Geschichte der Grazer Juristischen Gesellschaft
Die Grazer Juristische Gesellschaft geht auf das Jahr 1863 zurück (zur 150 Jahre-Feier). Der Verein sollte der "Förderung der Rechts- und Staatswissenschaften in Theorie und Praxis dienen. Zur Erreichung dieses Zweckes wurden einerseits ein Lesezimmer und eine Bibliothek im Vereinslokal, nämlich im 1. Sack Nr. 306, das ist das heutige Haus Sackstraße 9, eingerichtet. Andererseits wurden Vorträge und Besprechungen über wissenschaftliche Gegenstände und Streitfragen und "Übungen in gerichtlicher Beredsamkeit" durchgeführt. Die Bedeutung dieser Gesellschaft ersieht man daraus, dass noch im Jahr der Gründung, nämlich am 28. November 1863, zwei bedeutende auswärtige Professoren zu Ehrenmitgliedern der Juristischen Gesellschaft gewählt werden konnten. Es handelt sich dabei um den Germanisten und Strafrechtler Karl Josef Anton Mittermaier aus Heidelberg und den Pandektisten, Straf- und Zivilrechtler Karl Georg von Wächter aus Leipzig. Auch in Österreich hatte sich in dieser Zeit die historische Schule auf Grund der Universitäts- und Unterrichtsreform des Ministers Graf Theo Thun-Hohenstein durchgesetzt. Dadurch war die exegetische Schule, welche in Österreich in den ersten Jahrzehnten nach dem Inkrafttreten des ABGB herrschend war, abgelöst worden. Nicht nur die Grazer Juristenfakultät hing dieser historischen Schule an, sondern auch die Juristische Gesellschaft in Graz, wie die Wahl der beiden deutschen Professoren, die bedeutende Vertreter dieser Ausrichtung waren, zeigt.
Gründungszeit
Der erste Präsident der Juristischen Gesellschaft war der in Graz 1804 geborene Franz Freiherr von Lattermann.

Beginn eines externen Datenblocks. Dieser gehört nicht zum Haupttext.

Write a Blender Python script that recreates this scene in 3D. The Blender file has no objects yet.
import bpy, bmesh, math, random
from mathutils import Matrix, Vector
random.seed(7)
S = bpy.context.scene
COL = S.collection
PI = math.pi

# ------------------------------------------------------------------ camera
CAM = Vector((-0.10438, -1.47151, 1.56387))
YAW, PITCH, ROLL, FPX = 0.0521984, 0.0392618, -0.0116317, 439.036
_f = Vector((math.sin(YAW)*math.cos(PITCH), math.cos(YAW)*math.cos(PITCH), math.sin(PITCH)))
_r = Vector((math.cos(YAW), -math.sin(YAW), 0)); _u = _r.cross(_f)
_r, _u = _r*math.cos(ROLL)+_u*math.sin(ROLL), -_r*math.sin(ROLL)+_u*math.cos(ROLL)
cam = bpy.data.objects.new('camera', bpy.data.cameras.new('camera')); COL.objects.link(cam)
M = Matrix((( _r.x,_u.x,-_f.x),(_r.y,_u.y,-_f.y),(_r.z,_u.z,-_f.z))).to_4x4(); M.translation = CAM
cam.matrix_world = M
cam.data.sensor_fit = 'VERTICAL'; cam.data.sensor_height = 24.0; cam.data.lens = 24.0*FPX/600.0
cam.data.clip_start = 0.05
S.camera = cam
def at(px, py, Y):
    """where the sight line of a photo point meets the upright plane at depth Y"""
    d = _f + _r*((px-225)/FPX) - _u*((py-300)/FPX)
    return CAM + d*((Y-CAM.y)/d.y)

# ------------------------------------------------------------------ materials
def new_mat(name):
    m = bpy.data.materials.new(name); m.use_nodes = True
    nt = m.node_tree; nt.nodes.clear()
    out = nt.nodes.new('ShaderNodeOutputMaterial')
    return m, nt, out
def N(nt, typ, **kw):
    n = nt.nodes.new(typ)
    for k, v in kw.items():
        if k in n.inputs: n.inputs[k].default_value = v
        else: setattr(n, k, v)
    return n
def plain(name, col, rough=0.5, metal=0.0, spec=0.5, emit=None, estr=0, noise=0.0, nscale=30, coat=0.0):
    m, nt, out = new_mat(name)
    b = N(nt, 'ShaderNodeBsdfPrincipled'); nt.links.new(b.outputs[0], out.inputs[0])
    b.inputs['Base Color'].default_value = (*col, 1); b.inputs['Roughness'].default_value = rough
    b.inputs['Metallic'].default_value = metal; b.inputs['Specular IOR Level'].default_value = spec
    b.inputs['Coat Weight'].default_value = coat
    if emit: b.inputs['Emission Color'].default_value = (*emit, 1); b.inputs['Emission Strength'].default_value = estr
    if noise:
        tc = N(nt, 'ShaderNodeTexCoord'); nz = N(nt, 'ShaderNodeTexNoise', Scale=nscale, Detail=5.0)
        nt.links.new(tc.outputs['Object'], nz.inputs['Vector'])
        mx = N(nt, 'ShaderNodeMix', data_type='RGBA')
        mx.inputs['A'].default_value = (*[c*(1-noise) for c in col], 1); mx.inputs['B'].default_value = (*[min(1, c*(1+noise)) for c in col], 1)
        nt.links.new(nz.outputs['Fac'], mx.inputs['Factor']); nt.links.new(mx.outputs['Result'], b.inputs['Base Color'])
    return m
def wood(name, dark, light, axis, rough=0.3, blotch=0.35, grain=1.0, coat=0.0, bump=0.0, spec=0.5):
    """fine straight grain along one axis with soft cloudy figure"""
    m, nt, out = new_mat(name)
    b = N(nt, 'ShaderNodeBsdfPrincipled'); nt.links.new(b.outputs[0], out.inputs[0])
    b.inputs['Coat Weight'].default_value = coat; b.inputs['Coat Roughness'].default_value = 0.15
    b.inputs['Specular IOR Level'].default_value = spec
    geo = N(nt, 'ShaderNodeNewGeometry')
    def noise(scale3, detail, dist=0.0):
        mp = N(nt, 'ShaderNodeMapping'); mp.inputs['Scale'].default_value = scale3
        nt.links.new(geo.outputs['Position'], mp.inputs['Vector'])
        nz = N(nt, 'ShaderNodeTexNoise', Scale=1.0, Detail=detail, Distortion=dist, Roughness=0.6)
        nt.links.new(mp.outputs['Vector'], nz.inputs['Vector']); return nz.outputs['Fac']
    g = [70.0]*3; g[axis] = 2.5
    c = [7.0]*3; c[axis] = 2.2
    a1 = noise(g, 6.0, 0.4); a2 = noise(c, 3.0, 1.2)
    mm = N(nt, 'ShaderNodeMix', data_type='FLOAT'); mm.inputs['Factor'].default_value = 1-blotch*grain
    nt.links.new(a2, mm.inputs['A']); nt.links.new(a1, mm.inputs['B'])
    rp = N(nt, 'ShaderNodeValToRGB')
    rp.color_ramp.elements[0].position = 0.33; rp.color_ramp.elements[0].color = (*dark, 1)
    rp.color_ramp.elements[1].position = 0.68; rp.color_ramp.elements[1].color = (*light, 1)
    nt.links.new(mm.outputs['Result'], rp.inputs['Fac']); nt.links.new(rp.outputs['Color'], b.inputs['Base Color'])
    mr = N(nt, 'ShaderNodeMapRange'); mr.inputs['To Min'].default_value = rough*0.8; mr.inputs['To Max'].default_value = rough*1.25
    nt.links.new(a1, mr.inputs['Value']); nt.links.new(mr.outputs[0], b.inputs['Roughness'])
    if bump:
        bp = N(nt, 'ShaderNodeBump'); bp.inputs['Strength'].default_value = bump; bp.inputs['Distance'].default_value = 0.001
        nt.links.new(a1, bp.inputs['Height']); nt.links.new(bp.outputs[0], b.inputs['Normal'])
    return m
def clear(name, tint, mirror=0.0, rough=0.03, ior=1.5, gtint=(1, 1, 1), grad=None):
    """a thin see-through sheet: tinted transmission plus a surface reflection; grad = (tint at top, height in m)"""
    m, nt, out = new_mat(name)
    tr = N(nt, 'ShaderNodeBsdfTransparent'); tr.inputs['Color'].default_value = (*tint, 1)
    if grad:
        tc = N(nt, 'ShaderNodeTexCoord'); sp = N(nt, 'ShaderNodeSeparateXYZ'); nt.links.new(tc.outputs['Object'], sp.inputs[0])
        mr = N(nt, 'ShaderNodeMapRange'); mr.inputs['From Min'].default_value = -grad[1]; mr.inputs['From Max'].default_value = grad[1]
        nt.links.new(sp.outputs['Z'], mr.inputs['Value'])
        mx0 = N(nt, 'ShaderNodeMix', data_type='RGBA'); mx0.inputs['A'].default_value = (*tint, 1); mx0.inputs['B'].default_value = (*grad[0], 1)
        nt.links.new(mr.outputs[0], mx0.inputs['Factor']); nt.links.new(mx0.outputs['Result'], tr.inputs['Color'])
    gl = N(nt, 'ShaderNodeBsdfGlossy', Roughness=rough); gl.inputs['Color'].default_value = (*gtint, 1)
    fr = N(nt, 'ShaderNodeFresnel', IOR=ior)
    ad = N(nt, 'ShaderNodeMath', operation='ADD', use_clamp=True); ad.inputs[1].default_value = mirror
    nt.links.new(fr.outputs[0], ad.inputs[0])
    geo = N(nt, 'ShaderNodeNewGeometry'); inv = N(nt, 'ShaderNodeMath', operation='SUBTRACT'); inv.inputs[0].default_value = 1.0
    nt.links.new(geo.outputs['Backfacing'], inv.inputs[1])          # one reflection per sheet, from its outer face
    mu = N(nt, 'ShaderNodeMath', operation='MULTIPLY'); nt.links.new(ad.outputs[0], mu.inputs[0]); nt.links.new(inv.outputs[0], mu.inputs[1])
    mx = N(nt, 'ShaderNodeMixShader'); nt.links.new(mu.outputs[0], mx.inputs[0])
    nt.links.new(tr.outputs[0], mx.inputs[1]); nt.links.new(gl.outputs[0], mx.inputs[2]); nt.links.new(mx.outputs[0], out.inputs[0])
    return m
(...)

Sein Berufsweg führte ihn von Graz über Rovigno, Triest, Verona und Mailand zum Appellationsgericht nach Venedig. In der Zeit der italienischen Revolution stand er als Präsidentstellvertreter des steirischen Landrechtes, sodann im Justizministerium in Verwendung. 1855 wurde er zum Präsidenten des Oberlandesgerichtes für das Großfürstentum Siebenbürgen ernannt und als solcher mit dem Orden der Eisernen Krone ausgezeichnet. Nach der Auflösung des genannten Oberlandesgerichtes leitete er provisorisch das Landesgericht Graz und wurde 1864 Präsident des Oberlandesgerichtes Graz für Steiermark, Kärnten und Krain. Mit dem Großkreuz des Franz-Josef-Ordens ausgezeichnet schied er im Jahre 1874 aus dem Staatsdienst aus.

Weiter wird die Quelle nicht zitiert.